RAW DATA
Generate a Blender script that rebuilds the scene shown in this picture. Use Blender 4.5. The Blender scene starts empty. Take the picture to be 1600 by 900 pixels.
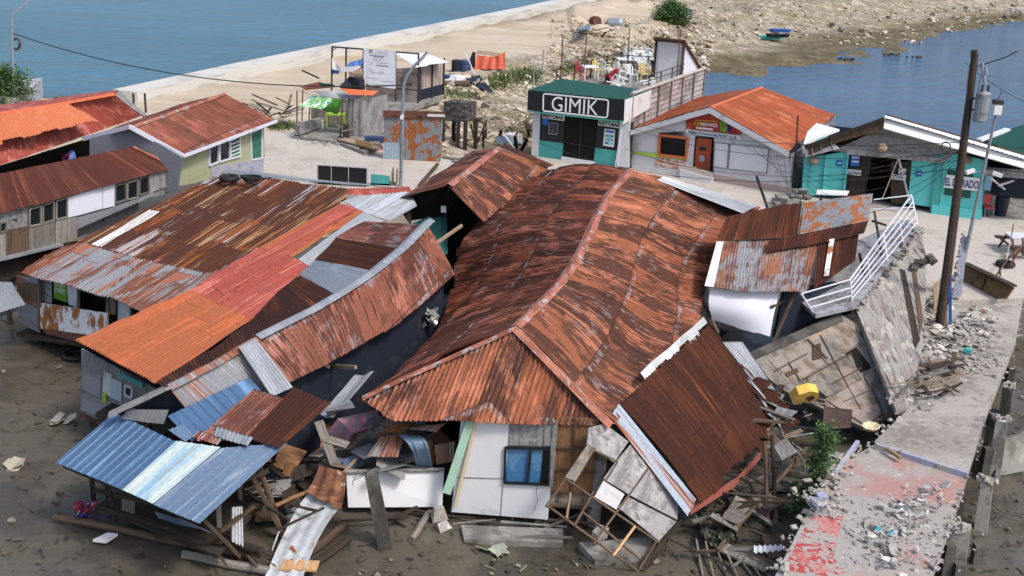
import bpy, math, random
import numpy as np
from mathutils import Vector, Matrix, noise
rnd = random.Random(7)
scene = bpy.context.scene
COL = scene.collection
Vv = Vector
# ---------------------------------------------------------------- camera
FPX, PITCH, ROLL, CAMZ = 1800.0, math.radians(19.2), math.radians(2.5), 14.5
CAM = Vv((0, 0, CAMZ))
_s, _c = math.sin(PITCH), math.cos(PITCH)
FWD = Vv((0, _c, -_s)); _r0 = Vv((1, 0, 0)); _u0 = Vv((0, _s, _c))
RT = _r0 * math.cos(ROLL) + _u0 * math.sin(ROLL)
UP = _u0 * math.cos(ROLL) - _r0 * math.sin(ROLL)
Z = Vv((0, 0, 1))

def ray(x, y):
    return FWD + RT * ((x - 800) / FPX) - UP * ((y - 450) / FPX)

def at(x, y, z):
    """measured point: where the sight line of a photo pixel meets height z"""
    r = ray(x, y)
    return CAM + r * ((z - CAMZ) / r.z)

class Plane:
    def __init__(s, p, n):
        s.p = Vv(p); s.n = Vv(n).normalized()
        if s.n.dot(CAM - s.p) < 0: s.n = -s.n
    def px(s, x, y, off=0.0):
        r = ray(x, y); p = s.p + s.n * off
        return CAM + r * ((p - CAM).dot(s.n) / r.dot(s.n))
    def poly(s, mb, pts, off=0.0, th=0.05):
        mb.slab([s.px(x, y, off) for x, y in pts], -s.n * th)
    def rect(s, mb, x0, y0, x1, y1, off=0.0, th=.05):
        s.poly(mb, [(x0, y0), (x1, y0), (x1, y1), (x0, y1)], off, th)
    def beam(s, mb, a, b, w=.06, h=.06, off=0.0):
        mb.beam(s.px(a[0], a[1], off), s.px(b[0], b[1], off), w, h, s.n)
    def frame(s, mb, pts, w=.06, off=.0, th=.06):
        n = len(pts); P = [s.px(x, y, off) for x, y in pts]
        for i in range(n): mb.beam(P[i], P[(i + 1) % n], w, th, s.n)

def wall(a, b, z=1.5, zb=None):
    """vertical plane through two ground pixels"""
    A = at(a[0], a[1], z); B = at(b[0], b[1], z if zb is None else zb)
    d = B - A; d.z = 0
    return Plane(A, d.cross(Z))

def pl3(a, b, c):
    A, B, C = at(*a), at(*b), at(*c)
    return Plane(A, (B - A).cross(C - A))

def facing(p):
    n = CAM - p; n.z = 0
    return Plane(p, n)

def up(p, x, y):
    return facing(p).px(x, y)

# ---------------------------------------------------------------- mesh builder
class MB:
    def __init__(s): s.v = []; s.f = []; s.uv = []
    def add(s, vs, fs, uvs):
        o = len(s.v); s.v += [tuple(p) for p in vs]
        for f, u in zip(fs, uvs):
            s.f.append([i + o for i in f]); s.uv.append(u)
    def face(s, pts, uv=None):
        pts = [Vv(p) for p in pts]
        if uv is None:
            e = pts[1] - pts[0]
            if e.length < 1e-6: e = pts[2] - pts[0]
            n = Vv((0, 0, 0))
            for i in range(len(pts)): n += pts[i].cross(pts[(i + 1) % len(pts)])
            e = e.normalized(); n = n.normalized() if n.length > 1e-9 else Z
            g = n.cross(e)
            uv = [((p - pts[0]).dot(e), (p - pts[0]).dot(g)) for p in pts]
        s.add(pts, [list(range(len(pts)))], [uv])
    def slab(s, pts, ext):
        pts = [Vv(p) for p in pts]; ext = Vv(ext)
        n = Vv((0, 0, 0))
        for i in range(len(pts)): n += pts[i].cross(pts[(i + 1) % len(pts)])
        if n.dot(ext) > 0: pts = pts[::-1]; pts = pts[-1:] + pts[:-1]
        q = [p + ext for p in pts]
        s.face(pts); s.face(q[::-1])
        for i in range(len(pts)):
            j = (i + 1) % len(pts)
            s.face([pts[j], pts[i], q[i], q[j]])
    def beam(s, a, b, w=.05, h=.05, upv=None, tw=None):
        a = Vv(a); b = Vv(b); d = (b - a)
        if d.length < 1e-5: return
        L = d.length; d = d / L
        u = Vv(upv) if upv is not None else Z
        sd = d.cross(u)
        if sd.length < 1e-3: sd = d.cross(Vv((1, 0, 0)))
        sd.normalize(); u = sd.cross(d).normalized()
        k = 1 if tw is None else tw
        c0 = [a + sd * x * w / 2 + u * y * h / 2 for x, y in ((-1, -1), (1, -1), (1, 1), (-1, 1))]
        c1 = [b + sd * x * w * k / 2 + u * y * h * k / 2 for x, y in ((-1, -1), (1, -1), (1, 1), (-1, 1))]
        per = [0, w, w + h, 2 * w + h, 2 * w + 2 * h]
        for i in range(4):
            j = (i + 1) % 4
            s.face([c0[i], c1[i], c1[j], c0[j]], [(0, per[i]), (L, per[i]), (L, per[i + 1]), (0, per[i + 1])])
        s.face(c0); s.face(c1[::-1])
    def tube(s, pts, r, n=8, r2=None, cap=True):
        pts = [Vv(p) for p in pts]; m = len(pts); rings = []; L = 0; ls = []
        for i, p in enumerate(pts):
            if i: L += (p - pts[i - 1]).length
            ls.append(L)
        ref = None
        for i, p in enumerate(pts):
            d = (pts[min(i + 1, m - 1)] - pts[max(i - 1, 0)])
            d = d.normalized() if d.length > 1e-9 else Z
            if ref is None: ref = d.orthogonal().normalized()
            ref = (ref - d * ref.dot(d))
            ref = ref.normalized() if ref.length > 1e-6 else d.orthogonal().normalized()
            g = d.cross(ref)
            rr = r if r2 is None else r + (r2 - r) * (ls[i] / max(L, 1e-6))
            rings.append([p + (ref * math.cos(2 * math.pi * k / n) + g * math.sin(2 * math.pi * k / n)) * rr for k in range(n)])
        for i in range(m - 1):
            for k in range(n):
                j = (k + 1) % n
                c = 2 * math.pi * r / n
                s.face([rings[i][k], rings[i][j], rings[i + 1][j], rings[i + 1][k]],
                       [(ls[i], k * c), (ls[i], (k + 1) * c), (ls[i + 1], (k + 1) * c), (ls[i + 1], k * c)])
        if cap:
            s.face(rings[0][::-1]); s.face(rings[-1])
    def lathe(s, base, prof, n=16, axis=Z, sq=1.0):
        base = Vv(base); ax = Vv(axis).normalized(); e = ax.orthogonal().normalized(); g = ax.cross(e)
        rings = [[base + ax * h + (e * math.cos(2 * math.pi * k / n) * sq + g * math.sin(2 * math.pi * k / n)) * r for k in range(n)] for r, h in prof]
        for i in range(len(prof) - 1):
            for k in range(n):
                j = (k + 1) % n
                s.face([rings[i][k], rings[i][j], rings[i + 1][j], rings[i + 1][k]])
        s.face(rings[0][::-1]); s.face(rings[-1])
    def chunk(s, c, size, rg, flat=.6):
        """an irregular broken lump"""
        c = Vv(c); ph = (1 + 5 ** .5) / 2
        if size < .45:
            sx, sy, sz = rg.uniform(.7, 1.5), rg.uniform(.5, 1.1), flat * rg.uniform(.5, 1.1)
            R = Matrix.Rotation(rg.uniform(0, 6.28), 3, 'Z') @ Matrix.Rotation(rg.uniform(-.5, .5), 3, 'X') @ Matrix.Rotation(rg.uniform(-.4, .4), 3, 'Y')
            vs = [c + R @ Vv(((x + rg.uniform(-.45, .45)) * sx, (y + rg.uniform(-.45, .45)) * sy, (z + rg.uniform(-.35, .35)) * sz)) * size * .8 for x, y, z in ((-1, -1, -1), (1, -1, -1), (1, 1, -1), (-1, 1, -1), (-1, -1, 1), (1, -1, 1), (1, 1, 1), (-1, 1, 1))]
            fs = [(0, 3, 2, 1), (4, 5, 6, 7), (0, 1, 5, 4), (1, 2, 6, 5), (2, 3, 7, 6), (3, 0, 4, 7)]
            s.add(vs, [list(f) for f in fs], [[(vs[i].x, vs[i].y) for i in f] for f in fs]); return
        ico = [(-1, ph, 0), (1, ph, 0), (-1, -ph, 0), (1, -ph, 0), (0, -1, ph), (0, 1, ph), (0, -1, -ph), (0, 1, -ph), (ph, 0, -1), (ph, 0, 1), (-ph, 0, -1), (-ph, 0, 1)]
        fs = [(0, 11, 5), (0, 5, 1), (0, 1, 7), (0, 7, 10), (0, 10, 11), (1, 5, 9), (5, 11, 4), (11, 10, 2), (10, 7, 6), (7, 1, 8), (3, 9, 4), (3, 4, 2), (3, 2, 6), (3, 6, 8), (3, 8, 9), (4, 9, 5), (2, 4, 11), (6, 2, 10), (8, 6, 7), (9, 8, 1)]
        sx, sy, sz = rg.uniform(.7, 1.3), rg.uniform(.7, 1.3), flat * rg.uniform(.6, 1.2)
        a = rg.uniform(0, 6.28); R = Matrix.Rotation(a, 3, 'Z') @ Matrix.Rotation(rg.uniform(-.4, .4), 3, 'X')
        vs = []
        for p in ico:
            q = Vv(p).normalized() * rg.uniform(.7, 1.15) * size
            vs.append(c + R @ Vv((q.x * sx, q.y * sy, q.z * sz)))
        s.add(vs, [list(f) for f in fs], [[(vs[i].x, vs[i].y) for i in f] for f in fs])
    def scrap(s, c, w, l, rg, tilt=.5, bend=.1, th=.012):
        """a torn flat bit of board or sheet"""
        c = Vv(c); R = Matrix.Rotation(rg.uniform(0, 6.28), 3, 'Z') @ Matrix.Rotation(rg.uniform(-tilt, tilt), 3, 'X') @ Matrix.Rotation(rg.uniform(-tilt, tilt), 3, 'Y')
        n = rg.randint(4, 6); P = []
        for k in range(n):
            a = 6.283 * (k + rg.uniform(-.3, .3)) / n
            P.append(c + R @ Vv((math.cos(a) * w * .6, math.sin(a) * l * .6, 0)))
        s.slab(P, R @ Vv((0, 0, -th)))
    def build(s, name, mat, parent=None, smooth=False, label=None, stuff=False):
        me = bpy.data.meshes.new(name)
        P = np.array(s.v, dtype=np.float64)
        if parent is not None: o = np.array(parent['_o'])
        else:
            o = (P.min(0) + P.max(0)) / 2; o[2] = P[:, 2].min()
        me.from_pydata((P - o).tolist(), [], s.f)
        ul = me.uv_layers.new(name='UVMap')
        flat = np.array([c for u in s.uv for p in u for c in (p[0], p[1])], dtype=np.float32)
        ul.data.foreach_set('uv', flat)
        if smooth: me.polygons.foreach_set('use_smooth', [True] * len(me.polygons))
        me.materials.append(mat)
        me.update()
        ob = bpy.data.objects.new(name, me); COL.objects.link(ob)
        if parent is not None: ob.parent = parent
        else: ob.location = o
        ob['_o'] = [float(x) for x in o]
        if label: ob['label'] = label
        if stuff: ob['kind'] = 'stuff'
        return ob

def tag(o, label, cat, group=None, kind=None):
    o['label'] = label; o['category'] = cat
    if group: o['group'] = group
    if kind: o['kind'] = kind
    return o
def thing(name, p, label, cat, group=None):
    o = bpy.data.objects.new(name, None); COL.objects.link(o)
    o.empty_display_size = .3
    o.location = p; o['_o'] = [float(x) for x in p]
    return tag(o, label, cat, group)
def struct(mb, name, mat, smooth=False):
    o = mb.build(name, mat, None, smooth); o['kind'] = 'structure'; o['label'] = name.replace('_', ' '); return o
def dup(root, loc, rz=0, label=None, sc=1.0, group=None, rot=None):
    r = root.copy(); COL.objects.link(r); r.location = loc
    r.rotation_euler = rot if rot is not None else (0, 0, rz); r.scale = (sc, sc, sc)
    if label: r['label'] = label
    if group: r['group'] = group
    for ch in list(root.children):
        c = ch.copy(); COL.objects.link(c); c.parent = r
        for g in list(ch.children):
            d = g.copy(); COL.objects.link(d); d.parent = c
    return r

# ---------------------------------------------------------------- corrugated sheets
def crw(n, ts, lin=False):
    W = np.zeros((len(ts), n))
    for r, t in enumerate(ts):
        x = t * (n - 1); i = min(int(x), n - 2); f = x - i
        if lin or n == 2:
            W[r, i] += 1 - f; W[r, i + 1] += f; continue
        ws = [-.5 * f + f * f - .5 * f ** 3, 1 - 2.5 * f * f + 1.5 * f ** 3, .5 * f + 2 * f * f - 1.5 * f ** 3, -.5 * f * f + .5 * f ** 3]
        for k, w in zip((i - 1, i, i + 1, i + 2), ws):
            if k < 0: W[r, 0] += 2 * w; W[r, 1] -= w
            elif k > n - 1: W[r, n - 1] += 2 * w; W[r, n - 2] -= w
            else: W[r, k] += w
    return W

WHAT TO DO
Repeat exactly and only the lines from the start of the data above through the line that holds "Z = Vv((0, 0, 1))", inclusive. Pictures do not belong in the copy.

RESULT OF THIS TASK
Generate a Blender script that rebuilds the scene shown in this picture. Use Blender 4.5. The Blender scene starts empty. Take the picture to be 1600 by 900 pixels.
import bpy, math, random
import numpy as np
from mathutils import Vector, Matrix, noise
rnd = random.Random(7)
scene = bpy.context.scene
COL = scene.collection
Vv = Vector
# ---------------------------------------------------------------- camera
FPX, PITCH, ROLL, CAMZ = 1800.0, math.radians(19.2), math.radians(2.5), 14.5
CAM = Vv((0, 0, CAMZ))
_s, _c = math.sin(PITCH), math.cos(PITCH)
FWD = Vv((0, _c, -_s)); _r0 = Vv((1, 0, 0)); _u0 = Vv((0, _s, _c))
RT = _r0 * math.cos(ROLL) + _u0 * math.sin(ROLL)
UP = _u0 * math.cos(ROLL) - _r0 * math.sin(ROLL)
Z = Vv((0, 0, 1))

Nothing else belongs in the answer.